Given material:
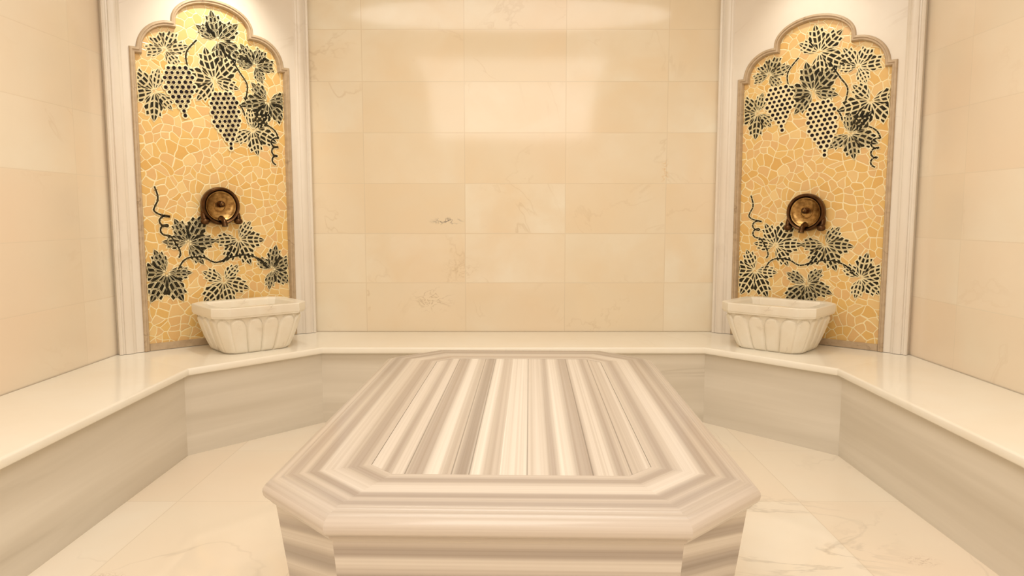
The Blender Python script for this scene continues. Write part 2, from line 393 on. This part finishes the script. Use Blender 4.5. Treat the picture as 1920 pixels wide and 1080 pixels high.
def piece(m,pts,gap,grow):
    """one tessera: a cream grout bed slightly bigger, the dark stone slightly smaller"""
    if not all(arch_in(*p) for p in pts): return
    P=[]
    for x,z in pts:
        q=(cl(x),z)
        if not P or math.hypot(P[-1][0]-q[0],P[-1][1]-q[1])>.002: P.append(q)
    if len(P)>2 and math.hypot(P[-1][0]-P[0][0],P[-1][1]-P[0][1])<.002: P.pop()
    if len(P)<3: return
    if area2(P)<0: P=P[::-1]
    a0=area2(P)
    if a0<1.2e-4: return
    g=inset(P,-grow)
    d=None; gg=gap
    while gg>.0008:
        d=inset(P,gg)
        if d and area2(d)>a0*.18 and area2(d)<a0: break
        d=None; gg*=.75
    y0=-.0072-LAY*.00012
    if g: m.face([(cl(x),y0,z) for x,z in g],m=1)
    if not d: return
    y1=y0-.0018
    m.face([(x,y1,z) for x,z in d],m=0)
    for i in range(len(d)):
        a=d[i]; b=d[(i+1)%len(d)]; m.face([(a[0],y0,a[1]),(b[0],y0,b[1]),(b[0],y1,b[1]),(a[0],y1,a[1])],m=0)
def leaf(cx,cz,R,rot):
    global LAY
    LAY+=1
    m=MB(); R*=1.04; G=.0046; GW=.0020
    for ang,ll in ((0,1),(60,.97),(-60,.97),(120,.82),(-120,.82)):
        th=rot+math.radians(ang+random.uniform(-7,7)); L=R*ll*random.uniform(.92,1.08)
        dx,dz=math.cos(th),math.sin(th)
        def P(t,w): return (cx+dx*L*t-dz*L*w, cz+dz*L*t+dx*L*w)
        for s in (1,-1):
            r=random.uniform; j=r(-.03,.03); j2=r(-.04,.04); w1=r(.27,.33); w2=r(.30,.38)
            piece(m,[P(.05,0),P(.32,0),P(.38+j,s*.15),P(.14,s*.08)],G,GW)
            piece(m,[P(.15,s*.09),P(.38+j,s*.15),P(.50+j2,s*w1),P(.34,s*w1*.85)],G,GW)
            piece(m,[P(.32,0),P(.58,0),P(.64+j2,s*.17),P(.38+j,s*.15)],G,GW)
            piece(m,[P(.39+j,s*.16),P(.64+j2,s*.17),P(.72,s*w2*.8),P(.60,s*w2),P(.50+j2,s*w1)],G,GW)
            piece(m,[P(.58,0),P(.80,0),P(.86,s*.13),P(.64+j2,s*.16)],G,GW)
            piece(m,[P(.65+j2,s*.17),P(.86,s*.13),P(.90,s*.27),P(.73,s*w2*.8)],G,GW)
            piece(m,[P(.80,0),P(1.10,0),P(.95,s*.10),P(.86,s*.12)],G*.8,GW)
    m.build('vine_leaf',[M['leaf'],M['grout']],pan)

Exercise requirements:
Reproduce the whole listing above word for word, but not its pictures.

Answer to the problem:
The Blender Python script for this scene continues. Write part 2, from line 393 on. This part finishes the script. Use Blender 4.5. Treat the picture as 1920 pixels wide and 1080 pixels high.
def piece(m,pts,gap,grow):
    """one tessera: a cream grout bed slightly bigger, the dark stone slightly smaller"""
    if not all(arch_in(*p) for p in pts): return
    P=[]
    for x,z in pts:
        q=(cl(x),z)
        if not P or math.hypot(P[-1][0]-q[0],P[-1][1]-q[1])>.002: P.append(q)
    if len(P)>2 and math.hypot(P[-1][0]-P[0][0],P[-1][1]-P[0][1])<.002: P.pop()
    if len(P)<3: return
    if area2(P)<0: P=P[::-1]
    a0=area2(P)
    if a0<1.2e-4: return
    g=inset(P,-grow)
    d=None; gg=gap
    while gg>.0008:
        d=inset(P,gg)
        if d and area2(d)>a0*.18 and area2(d)<a0: break
        d=None; gg*=.75
    y0=-.0072-LAY*.00012
    if g: m.face([(cl(x),y0,z) for x,z in g],m=1)
    if not d: return
    y1=y0-.0018
    m.face([(x,y1,z) for x,z in d],m=0)
    for i in range(len(d)):
        a=d[i]; b=d[(i+1)%len(d)]; m.face([(a[0],y0,a[1]),(b[0],y0,b[1]),(b[0],y1,b[1]),(a[0],y1,a[1])],m=0)
def leaf(cx,cz,R,rot):
    global LAY
    LAY+=1
    m=MB(); R*=1.04; G=.0046; GW=.0020
    for ang,ll in ((0,1),(60,.97),(-60,.97),(120,.82),(-120,.82)):
        th=rot+math.radians(ang+random.uniform(-7,7)); L=R*ll*random.uniform(.92,1.08)
        dx,dz=math.cos(th),math.sin(th)
        def P(t,w): return (cx+dx*L*t-dz*L*w, cz+dz*L*t+dx*L*w)
        for s in (1,-1):
            r=random.uniform; j=r(-.03,.03); j2=r(-.04,.04); w1=r(.27,.33); w2=r(.30,.38)
            piece(m,[P(.05,0),P(.32,0),P(.38+j,s*.15),P(.14,s*.08)],G,GW)
            piece(m,[P(.15,s*.09),P(.38+j,s*.15),P(.50+j2,s*w1),P(.34,s*w1*.85)],G,GW)
            piece(m,[P(.32,0),P(.58,0),P(.64+j2,s*.17),P(.38+j,s*.15)],G,GW)
            piece(m,[P(.39+j,s*.16),P(.64+j2,s*.17),P(.72,s*w2*.8),P(.60,s*w2),P(.50+j2,s*w1)],G,GW)
            piece(m,[P(.58,0),P(.80,0),P(.86,s*.13),P(.64+j2,s*.16)],G,GW)
            piece(m,[P(.65+j2,s*.17),P(.86,s*.13),P(.90,s*.27),P(.73,s*w2*.8)],G,GW)
            piece(m,[P(.80,0),P(1.10,0),P(.95,s*.10),P(.86,s*.12)],G*.8,GW)
    m.build('vine_leaf',[M['leaf'],M['grout']],pan)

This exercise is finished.